A Gerard Butler action movie? From the director of the risible Angel Has Fallen? With a single word for a title (see also: Greenland, Geostorm, Plane)? Quietly and unceremoniously released on a streaming service? It’s fair to say that nobody was expecting Oscars for Kandahar. But while it certainly won’t be troubling Academy voters’ longlists, that initial weight of expectations is not entirely fair to it.
For while this film does, for the most part, fit neatly into Gerry B’s B-movie era, it is also a surprisingly mature and thoughtful entry on his prolific CV, a film that’s at least trying to be meaty rather than meat-headed. This is not a straight-up action movie. Working from a spec script by former military intelligence officer Mitchell LaFortune, who brings a modest level of verisimilitude that these sorts of films often lack, it has aspirations to be a high-minded, twisty geopolitical thriller, sober in tone and serious in themes.
Mostly mature, considered stuff, from a director-star combo who seem keen to defy expectations.
Here, Butler plays Tom Harris (joining the hallowed ranks of Mike Banning, Bob Viddick, and ‘Big Nick’ O’Brien in blokey Butler character names). Harris is a freelance spook; when we meet him, he’s posing as an electricity contractor, secretly undercover for the CIA, working to destroy a nuclear research facility in Iran. When a journalist (Nina Toussaint-White) is captured by Iran’s notorious security services, Harris’ true identity is leaked to the international press, and he’s forced to make a hasty exit, aided by translator and handler Mo (Navid Negahban). The pair must make the treacherous journey to Kandahar, where a British cargo plane awaits, pursued by Pakistani security services, Iranian military, Taliban warlords, and more.
If this story — of a Westerner attempting to escape Afghanistan with a local — sounds a lot like Guy Ritchie’s The Covenant, well, yes, there are some similarities. But that’s unfortunate timing, because Kandahar has a lot more on its mind than, say, Plane. It’s not short on well-directed action — a cat-and-mouse night chase in the desert between a truck and a helicopter is particularly tense — but in-between Butler’s usual bread-and-butter, there’s effort to consider the costly consequences of America’s recent interventions in the region. In particular, the film acknowledges the human fallout from the 2021 fall of Kabul to the Taliban, and the devastation left in a country seemingly doomed to endless tragedy. In a surprisingly moving scene, Butler’s character expresses guilt and regret over the memory of an Afghan translator who stayed with him through six tours — only to be hanged by ISIL.

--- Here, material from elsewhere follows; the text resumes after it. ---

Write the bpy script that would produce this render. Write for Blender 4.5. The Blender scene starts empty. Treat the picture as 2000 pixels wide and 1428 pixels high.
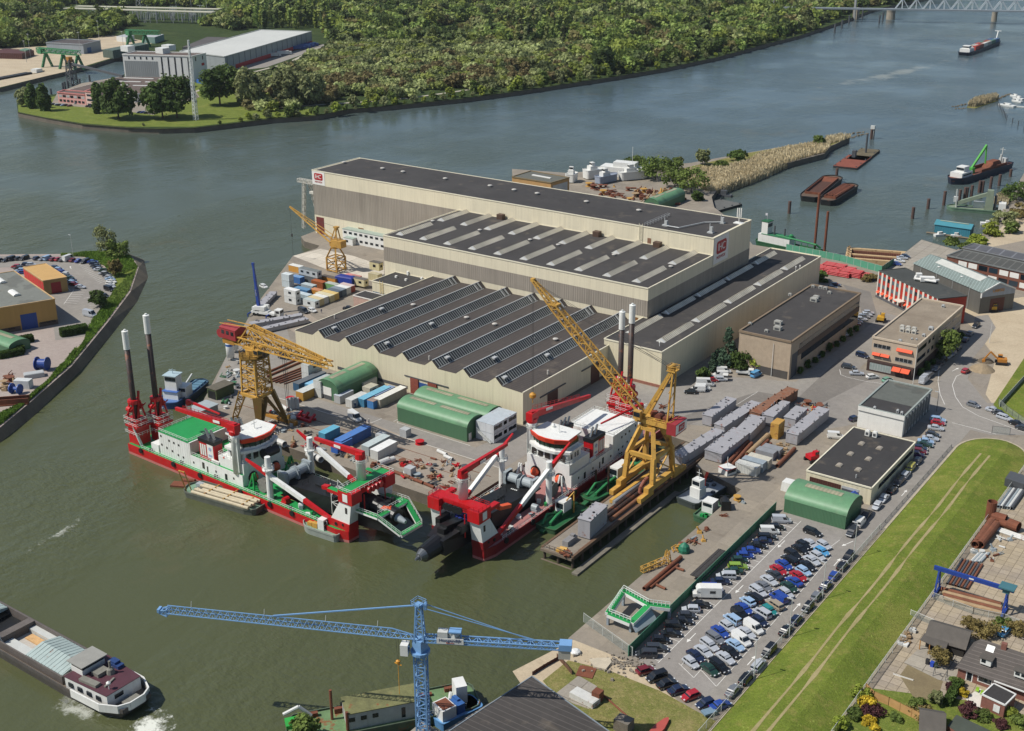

By the third act, it follows a bit more of a familiar escape-from-a-warzone playbook, with a conclusion that won’t leave anyone surprised. The geopolitical machinations, meanwhile, are fairly surface-level; Kathryn Bigelow and Mark Boal need not be too worried by any pretenders to their throne. But this is mostly mature, considered stuff, from a director-star combo who seem keen to defy expectations and move above their usual cheap-and-cheerful prospects.